Inner measure doesn't care whether finite or countable

Question

I was reading this answer, to try understanding why the inner measure defined as the $\mu_*(U)=\sup\{\mu(A):A\subset U\text{ is measurable}\}$ is not really used. I copied the answer here :

Tao talks about this in his measure theory book, which last time I checked was still freely available.
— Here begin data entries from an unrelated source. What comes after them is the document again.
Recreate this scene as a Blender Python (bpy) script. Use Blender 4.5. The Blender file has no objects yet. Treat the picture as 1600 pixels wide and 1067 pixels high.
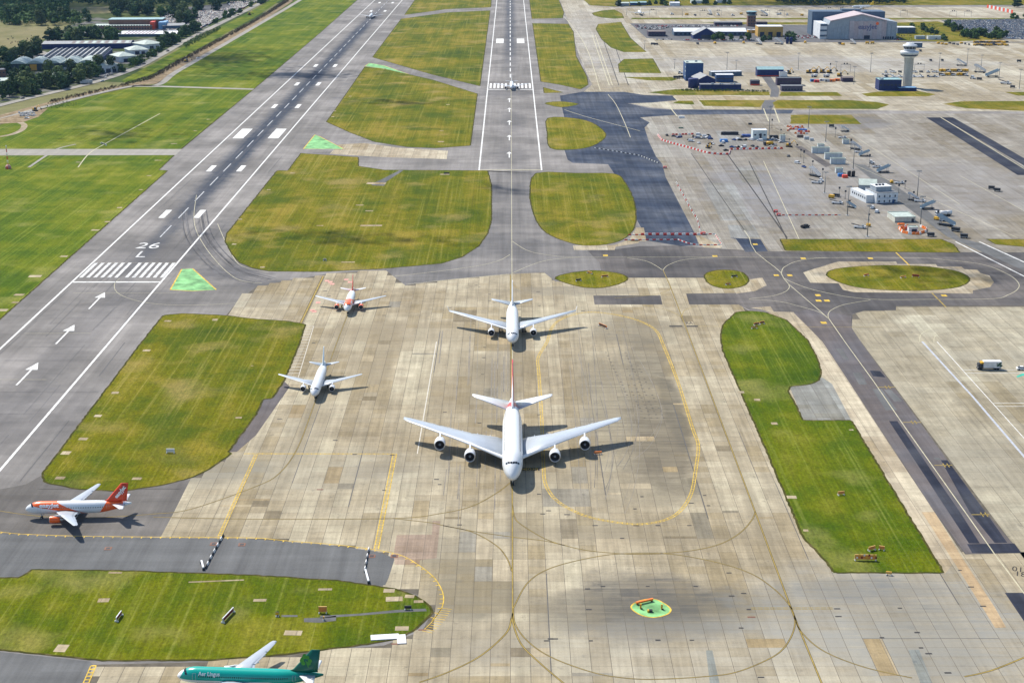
import bpy, bmesh, math, random
from mathutils import Vector, Matrix
random.seed(7)
SC = bpy.context.scene
COL = SC.collection

# ------------------------------------------------------------------ camera, sky, sun, exposure
FOC, HZ = 2375.0, -196.0                    # focal length and horizon row, in pixels of the 1600 x 1067 photograph
CX, CY = 800.0, 533.5
PITCH = math.atan((CY - HZ) / FOC)
ALT = 207.0 * math.cos(PITCH)               # metres above the airfield
YAW = math.atan(3 / FOC * math.cos(PITCH))  # runways run along +Y
cam = bpy.data.cameras.new('camera'); cam_o = bpy.data.objects.new('camera', cam); COL.objects.link(cam_o)
cam.sensor_width = 36; cam.lens = FOC / 1600 * 36; cam.clip_start = 1; cam.clip_end = 30000
cam_o.location = (0, 0, ALT); cam_o.rotation_euler = (math.pi / 2 - PITCH, 0, -YAW)
SC.camera = cam_o
SUN_DIR = Vector((0.55, -0.63, -1.0)).normalized()      # the way the light travels
SUN_EL = math.asin(-SUN_DIR.z)
world = bpy.data.worlds.new('World'); SC.world = world; world.use_nodes = True
wn = world.node_tree; bg = wn.nodes['Background']
sky = wn.nodes.new('ShaderNodeTexSky'); sky.sky_type = 'NISHITA'; sky.sun_disc = False
sky.sun_elevation = SUN_EL; sky.sun_rotation = math.atan2(-SUN_DIR.x, -SUN_DIR.y)
sky.air_density = 1.0; sky.dust_density = 0.6; sky.ozone_density = 1.0
wn.links.new(sky.outputs[0], bg.inputs[0]); bg.inputs[1].default_value = 0.115
sun = bpy.data.lights.new('sun', 'SUN'); sun.energy = 4.3; sun.angle = math.radians(0.53); sun.color = (1.0, 0.94, 0.84)
sun_o = bpy.data.objects.new('sun', sun); COL.objects.link(sun_o); sun_o.location = (-300, 700, 900)
sun_o.rotation_euler = SUN_DIR.to_track_quat('-Z', 'Y').to_euler()
SC.view_settings.view_transform = 'Standard'; SC.view_settings.look = 'None'
SC.view_settings.gamma = 1; SC.view_settings.exposure = 0.66; SC.view_settings.use_curve_mapping = False
SC.render.engine = 'CYCLES'; SC.cycles.max_bounces = 4; SC.cycles.diffuse_bounces = 2; SC.cycles.use_denoising = True
SC.cycles.volume_bounces = 0; SC.cycles.transparent_max_bounces = 8

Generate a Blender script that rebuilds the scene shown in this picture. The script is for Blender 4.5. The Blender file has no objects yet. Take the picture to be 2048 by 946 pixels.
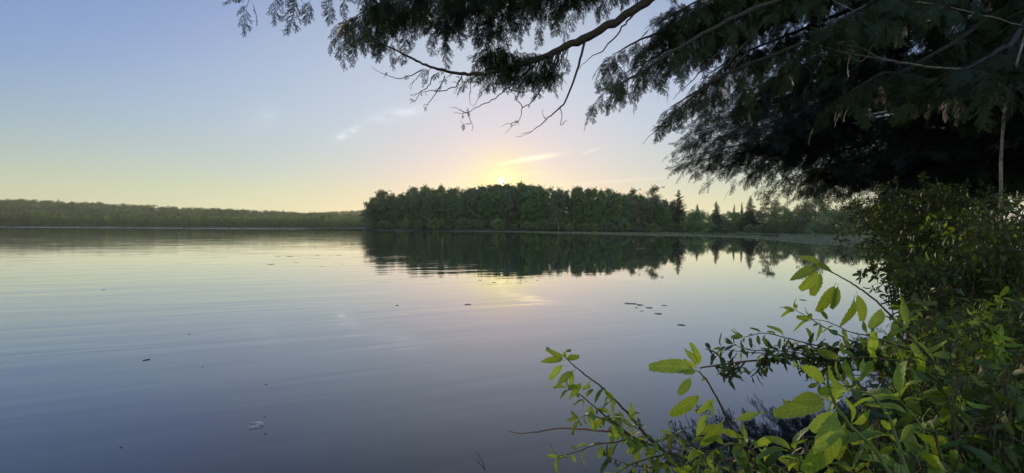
import bpy, math, random
import numpy as np
from mathutils import Vector, Matrix, Euler

S = bpy.context.scene
COL = S.collection
R = math.radians
RNG = np.random.default_rng(7)

# ------------------------------------------------------------------ camera
CAM_H = 1.5
FOC = 1000.0                       # focal length in pixels of the 2048 wide photograph
cam_data = bpy.data.cameras.new('camera')
cam = bpy.data.objects.new('camera', cam_data)
COL.objects.link(cam)
cam_data.sensor_width = 36.0
cam_data.lens = 36.0 * FOC / 2048.0
cam_data.clip_start = 0.05
cam_data.clip_end = 12000
cam.location = (0, 0, CAM_H)
cam.rotation_euler = (R(90) - math.atan(16 / FOC), R(-0.34), 0)
S.camera = cam
_CM = cam.rotation_euler.to_matrix()


def P(px, py, d):
    """world point seen at photo pixel (px, py), at d metres of distance along +Y"""
    v = _CM @ Vector(((px - 1024) / FOC, -(py - 473) / FOC, -1.0))
    return Vector((0, 0, CAM_H)) + v * (d / v.y)


# ------------------------------------------------------------------ helpers
def mesh_np(name, verts, faces, smooth=False):
    """verts (N,3), faces list of (M,k) int arrays"""
    me = bpy.data.meshes.new(name)
    verts = np.asarray(verts, dtype=np.float32)
    me.vertices.add(len(verts))
    me.vertices.foreach_set('co', verts.ravel())
    if isinstance(faces, np.ndarray):
        faces = [faces]
    loops = np.concatenate([f.ravel() for f in faces]).astype(np.int32)
    tot = np.concatenate([np.full(len(f), f.shape[1]) for f in faces]).astype(np.int32)
    start = np.concatenate([[0], np.cumsum(tot)[:-1]]).astype(np.int32)
    me.loops.add(len(loops))
    me.loops.foreach_set('vertex_index', loops)
    me.polygons.add(len(tot))
    me.polygons.foreach_set('loop_start', start)
    me.polygons.foreach_set('loop_total', tot)
    if smooth:
        me.polygons.foreach_set('use_smooth', np.ones(len(tot), dtype=bool))
    me.update(calc_edges=True)
    return me


class Geo:
    """collects vertices and faces of several pieces into one mesh"""

    def __init__(self):
        self.v, self.f, self.n, self.a = [], {}, 0, {}

    def add(self, v, faces, attr=None):
        v = np.asarray(v, dtype=np.float32)
        if attr is not None:
            self.a[len(self.v)] = attr
        if isinstance(faces, np.ndarray):
            faces = [faces]
        for f in faces:
            self.f.setdefault(f.shape[1], []).append(f + self.n)
        self.v.append(v)
        self.n += len(v)

    def tube(self, pts, rad, k=6, cap=True):
        pts = np.asarray(pts, dtype=float)
        n = len(pts)
        rad = np.broadcast_to(np.asarray(rad, dtype=float), (n,))
        t = np.gradient(pts, axis=0)
        t /= np.linalg.norm(t, axis=1)[:, None] + 1e-12
        ref = np.array([0.0, 0.0, 1.0]) if abs(t[:, 2]).mean() < 0.8 else np.array([1.0, 0.0, 0.0])
        a = np.cross(t, ref)
        a /= np.linalg.norm(a, axis=1)[:, None] + 1e-12
        b = np.cross(t, a)
        ang = np.arange(k) * 2 * math.pi / k
        v = pts[:, None, :] + rad[:, None, None] * (
            np.cos(ang)[None, :, None] * a[:, None, :] + np.sin(ang)[None, :, None] * b[:, None, :])
        i = np.arange(n - 1)[:, None] * k
        j = np.arange(k)[None, :]
        j2 = (j + 1) % k
        f = np.stack([i + j, i + j2, i + k + j2, i + k + j], axis=-1).reshape(-1, 4)
        fs = [f]
        if cap and k >= 3:
            fs.append(np.stack([np.arange(k)[::-1]]))
            fs.append(np.stack([(n - 1) * k + np.arange(k)]))
        self.add(v.reshape(-1, 3), fs)

    def mesh(self, name, smooth=False):
        me = mesh_np(name, np.concatenate(self.v), [np.concatenate(x) for x in self.f.values()], smooth)
        if self.a:
            at = [self.a.get(i, np.zeros((len(v), 3))) for i, v in enumerate(self.v)]
            al = me.attributes.new('leaf_place', 'FLOAT_VECTOR', 'POINT')
            al.data.foreach_set('vector', np.concatenate(at).astype(np.float32).ravel())
        return me


def link(name, me, mat=None, parent=None, loc=None):
    o = bpy.data.objects.new(name, me)
    COL.objects.link(o)
    if mat is not None and me is not None and not me.materials:
        me.materials.append(mat)
    if parent is not None:
        o.parent = parent
    if loc is not None:
        o.location = loc
    return o


def thing(name, label, cat, loc=(0, 0, 0), rz=0.0, group=None, scale=None):
    o = bpy.data.objects.new(name, None)
    COL.objects.link(o)
    o.location = loc
    o.rotation_euler = (0, 0, rz)
    if scale is not None:
        o.scale = scale
    o.empty_display_size = 0.2
    tag(o, label, cat, group)
    return o


def tag(o, label, cat, group=None):
    o['label'] = label
    o['category'] = cat
    if group:
        o['group'] = group
    elif 'group' in o:
        del o['group']
    return o


def dup(root, loc, rz, scale, label, group=None, name=None):
    c = root.copy()
    if name:
        c.name = name
    COL.objects.link(c)
    c.location = loc
    c.rotation_euler = (0, 0, rz)
    c.scale = scale
    tag(c, label, c['category'], group)
    for ch in root.children:
        d = ch.copy()
        COL.objects.link(d)
        d.parent = c
        for g in ch.children:
            e = g.copy()
            COL.objects.link(e)
            e.parent = d
    return c


def smooth_path(pts, n=8):
    """Catmull-Rom through points (k,3+) -> finer polyline"""
    p = np.asarray(pts, dtype=float)
    p = np.vstack([2 * p[0] - p[1], p, 2 * p[-1] - p[-2]])
    out = []
    for i in range(1, len(p) - 2):
        for s in np.linspace(0, 1, n, endpoint=False):
            a, b, c, d = p[i - 1], p[i], p[i + 1], p[i + 2]
            out.append(0.5 * (2 * b + (c - a) * s + (2 * a - 5 * b + 4 * c - d) * s ** 2 + (3 * b - a - 3 * c + d) * s ** 3))
    out.append(p[-2])
    return np.array(out)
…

He says roughly that there is an asymmetry here because when measuring finite unions of boxes, the measure is subadditive and not superadditive. This leads to the fact that the Jordan inner measure $$ m^{*, J}(U) := \sup \{m(A)\ :\ A \subset U\ \text{is a finite union of boxes}\} $$ doesn't care whether or not you put finite or countable in the definition (because you are taking a supremum and its subadditive). So a natural Lebesgue inner measure where you put countable here gives no increase in power/resolution of the measure

Does this mean that $$ m^{*, J}_1(U) := \sup \{m(A)\ :\ A \subset U\ \text{is a finite union of boxes}\} $$ and $$ m^{*, J}_2(U) := \sup \{m(A)\ :\ A \subset U\ \text{is a countable union of boxes}\} $$

are the same? I don't understand how to use the subadditivity of the supremum to show this.

Answer 1

I was thinking about this today while reading the Tao's book and have this proof which I'm not sure whether it's correct or not (also this proof is not related to subadditivity of elementary measure which Tao said is the reason) Here is the proof, and please let me know if this is wrong:

let's assume $E\subset\mathbb{R}^d$ , $C=\{m(A)|A=\bigcup\limits_{i=1}^{\infty}A_{i}; A\subset{E}\}$ which $A_i$ are boxes in $\mathbb{R}^d$. $C$ is the set of all measures using countable unions of boxes. Also, $F=\{m(A)|A=\bigcup\limits_{i=1}^{n}A_{i}; A\subset{E}\}$. $F$ is the set of all measures using finite unions of boxes. now, assume $sup(C)>sup(F)$. if this is true then, there exist a countable union of boxes, that its measure is bigger than every element of set $F$; let's call it $K$, assume $m(K)- sup(F) = t \implies m(K)-m(A)\geq t\,, \forall m(A) \in F$.(*). we know $K=\bigcup\limits_{i=1}^{\infty}K_{i}$. consider sets $f_n=\bigcup\limits_{i=1}^{n}K_{i} \implies m(f_n) \in F$; we know $m(f_n)\to m(K)$ as $n\to\infty$ and this is contradiction becasue we have $\forall \epsilon>0, \, \exists N\in\mathbb{N} , s.t. |m(f_n)-m(K)|<\epsilon; \forall n\ge N$. now if we choose $\epsilon\ll t$ we have contradiction because of *.